# Short exercise
Using the entries that follow, state how many lines contain the word "this". The response is that number and nothing more.

# The input
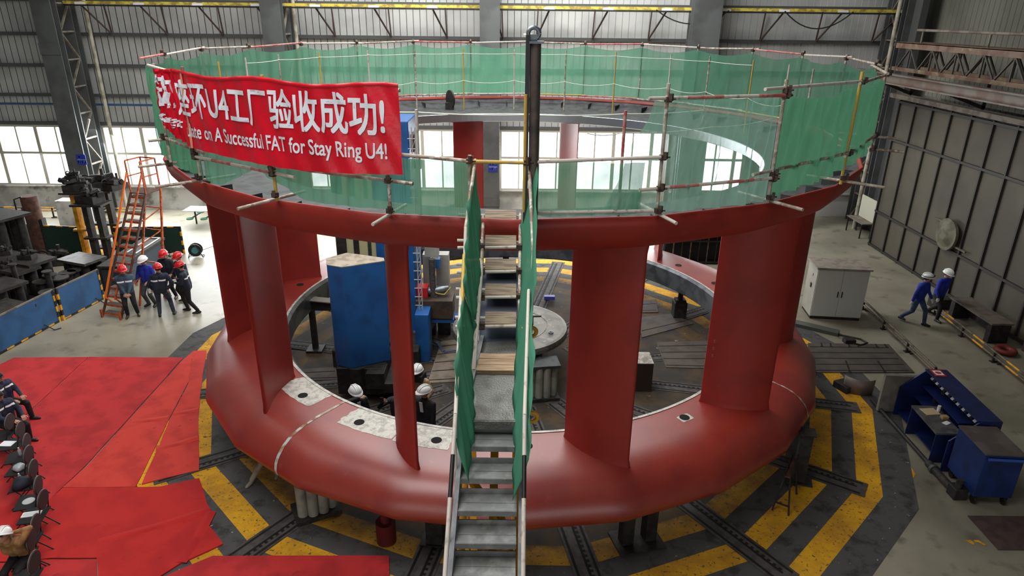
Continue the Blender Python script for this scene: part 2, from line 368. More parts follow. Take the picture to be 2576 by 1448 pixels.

==

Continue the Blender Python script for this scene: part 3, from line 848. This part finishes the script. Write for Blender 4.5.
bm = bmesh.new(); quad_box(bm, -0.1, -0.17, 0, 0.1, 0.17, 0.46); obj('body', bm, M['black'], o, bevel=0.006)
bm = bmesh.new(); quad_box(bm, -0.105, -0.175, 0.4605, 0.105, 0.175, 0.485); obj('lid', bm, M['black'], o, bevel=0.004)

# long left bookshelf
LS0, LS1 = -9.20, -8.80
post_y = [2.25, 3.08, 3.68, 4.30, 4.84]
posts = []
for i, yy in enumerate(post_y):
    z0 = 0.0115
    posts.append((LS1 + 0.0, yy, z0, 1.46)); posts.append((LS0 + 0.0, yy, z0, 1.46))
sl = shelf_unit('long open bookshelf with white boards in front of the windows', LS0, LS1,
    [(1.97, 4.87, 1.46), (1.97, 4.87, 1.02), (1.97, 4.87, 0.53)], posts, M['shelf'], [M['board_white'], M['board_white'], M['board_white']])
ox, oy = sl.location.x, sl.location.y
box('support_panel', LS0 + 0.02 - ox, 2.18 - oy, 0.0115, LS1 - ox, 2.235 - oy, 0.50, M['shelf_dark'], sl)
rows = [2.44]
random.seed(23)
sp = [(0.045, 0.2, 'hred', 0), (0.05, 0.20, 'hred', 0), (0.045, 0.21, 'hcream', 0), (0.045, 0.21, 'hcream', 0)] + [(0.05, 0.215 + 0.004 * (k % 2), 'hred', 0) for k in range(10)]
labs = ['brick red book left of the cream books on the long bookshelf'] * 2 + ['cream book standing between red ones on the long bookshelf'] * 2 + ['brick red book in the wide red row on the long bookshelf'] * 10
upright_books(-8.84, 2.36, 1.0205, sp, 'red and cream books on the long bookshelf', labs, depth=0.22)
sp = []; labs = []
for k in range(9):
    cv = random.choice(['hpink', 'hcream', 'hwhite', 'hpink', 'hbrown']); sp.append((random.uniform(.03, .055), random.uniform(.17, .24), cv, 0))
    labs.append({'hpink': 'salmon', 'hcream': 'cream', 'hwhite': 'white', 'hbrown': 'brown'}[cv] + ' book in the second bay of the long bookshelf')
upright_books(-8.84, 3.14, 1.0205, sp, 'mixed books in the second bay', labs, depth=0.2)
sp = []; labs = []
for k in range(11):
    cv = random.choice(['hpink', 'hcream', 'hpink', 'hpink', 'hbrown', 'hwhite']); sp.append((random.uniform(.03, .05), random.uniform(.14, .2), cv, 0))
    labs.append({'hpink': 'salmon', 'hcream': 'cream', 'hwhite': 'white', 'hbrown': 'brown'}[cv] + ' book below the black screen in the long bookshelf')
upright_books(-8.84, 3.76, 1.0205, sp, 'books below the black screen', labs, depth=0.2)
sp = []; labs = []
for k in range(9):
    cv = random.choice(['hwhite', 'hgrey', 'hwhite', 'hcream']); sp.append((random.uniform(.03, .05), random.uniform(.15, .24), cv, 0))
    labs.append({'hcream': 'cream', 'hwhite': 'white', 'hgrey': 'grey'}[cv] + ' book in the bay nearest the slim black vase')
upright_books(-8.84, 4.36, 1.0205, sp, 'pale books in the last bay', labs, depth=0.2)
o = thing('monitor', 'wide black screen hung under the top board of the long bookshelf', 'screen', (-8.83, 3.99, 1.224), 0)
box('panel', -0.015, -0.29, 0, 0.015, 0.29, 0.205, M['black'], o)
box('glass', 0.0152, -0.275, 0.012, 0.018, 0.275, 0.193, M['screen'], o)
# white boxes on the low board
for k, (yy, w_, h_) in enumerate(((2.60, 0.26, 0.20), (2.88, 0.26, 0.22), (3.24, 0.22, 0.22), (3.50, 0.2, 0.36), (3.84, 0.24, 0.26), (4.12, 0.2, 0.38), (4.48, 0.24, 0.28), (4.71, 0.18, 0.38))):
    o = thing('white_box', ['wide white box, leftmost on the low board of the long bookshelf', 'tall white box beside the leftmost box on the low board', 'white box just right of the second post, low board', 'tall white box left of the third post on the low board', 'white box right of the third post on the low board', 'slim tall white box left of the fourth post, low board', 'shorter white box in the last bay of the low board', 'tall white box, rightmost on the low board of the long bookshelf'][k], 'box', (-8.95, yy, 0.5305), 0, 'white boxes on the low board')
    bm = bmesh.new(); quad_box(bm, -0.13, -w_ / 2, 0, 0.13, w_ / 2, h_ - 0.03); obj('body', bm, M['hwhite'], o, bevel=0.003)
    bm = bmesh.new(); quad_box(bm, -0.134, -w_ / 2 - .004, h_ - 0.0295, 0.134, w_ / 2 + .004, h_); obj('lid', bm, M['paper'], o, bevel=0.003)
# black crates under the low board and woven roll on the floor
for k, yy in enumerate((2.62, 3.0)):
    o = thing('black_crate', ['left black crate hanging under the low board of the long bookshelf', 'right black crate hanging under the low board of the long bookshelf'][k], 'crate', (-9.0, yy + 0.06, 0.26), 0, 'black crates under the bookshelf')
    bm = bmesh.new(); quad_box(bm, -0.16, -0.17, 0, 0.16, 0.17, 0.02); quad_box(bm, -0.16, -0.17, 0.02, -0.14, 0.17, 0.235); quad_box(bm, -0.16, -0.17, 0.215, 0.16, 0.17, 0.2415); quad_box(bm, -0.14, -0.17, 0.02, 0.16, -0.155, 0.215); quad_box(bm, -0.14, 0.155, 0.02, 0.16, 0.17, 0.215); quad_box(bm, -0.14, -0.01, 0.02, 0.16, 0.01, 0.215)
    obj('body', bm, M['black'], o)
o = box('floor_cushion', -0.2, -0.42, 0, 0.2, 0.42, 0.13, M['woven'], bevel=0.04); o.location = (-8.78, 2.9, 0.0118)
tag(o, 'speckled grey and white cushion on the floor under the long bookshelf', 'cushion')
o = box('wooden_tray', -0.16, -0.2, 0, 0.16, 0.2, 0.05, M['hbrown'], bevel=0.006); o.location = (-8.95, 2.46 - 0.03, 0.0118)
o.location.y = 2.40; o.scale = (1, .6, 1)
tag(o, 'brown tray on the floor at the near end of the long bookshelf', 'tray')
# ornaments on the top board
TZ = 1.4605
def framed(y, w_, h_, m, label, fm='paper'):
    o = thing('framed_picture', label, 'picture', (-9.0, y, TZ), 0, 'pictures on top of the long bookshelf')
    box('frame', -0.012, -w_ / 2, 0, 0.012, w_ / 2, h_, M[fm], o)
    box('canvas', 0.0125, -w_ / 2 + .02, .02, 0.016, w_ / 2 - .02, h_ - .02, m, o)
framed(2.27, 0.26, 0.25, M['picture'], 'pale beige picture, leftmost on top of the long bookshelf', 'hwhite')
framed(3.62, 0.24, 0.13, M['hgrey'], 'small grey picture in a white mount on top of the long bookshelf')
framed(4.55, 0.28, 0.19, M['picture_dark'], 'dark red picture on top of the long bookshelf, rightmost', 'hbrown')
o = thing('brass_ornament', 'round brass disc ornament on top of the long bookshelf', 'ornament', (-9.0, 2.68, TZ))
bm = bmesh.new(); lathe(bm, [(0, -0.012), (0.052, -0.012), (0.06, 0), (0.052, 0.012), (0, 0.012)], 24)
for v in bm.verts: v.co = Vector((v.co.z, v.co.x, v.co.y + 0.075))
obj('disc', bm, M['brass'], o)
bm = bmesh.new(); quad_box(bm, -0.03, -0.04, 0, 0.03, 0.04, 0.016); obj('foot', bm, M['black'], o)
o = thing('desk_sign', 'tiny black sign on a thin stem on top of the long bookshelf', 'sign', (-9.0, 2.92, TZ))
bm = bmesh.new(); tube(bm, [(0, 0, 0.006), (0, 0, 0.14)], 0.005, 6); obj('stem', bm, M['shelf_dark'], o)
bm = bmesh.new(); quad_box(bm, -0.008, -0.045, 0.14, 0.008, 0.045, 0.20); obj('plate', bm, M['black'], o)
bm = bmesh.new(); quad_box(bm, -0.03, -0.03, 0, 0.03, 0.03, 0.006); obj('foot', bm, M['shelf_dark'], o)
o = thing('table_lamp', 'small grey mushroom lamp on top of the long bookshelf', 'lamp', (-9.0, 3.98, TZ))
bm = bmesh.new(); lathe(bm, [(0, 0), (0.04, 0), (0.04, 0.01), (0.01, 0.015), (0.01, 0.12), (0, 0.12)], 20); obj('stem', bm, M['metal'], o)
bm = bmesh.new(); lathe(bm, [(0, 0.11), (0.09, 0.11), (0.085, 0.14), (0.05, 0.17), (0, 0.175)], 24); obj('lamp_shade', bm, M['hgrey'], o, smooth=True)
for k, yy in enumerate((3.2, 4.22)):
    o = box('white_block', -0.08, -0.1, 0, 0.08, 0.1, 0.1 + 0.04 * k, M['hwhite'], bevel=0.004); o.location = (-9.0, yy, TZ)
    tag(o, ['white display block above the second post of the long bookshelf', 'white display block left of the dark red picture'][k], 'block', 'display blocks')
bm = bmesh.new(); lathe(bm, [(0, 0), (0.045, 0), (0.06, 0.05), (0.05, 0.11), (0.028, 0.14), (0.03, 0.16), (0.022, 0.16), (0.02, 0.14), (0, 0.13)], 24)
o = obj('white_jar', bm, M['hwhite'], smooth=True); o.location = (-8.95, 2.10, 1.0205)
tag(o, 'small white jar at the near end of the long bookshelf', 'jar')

# Response
2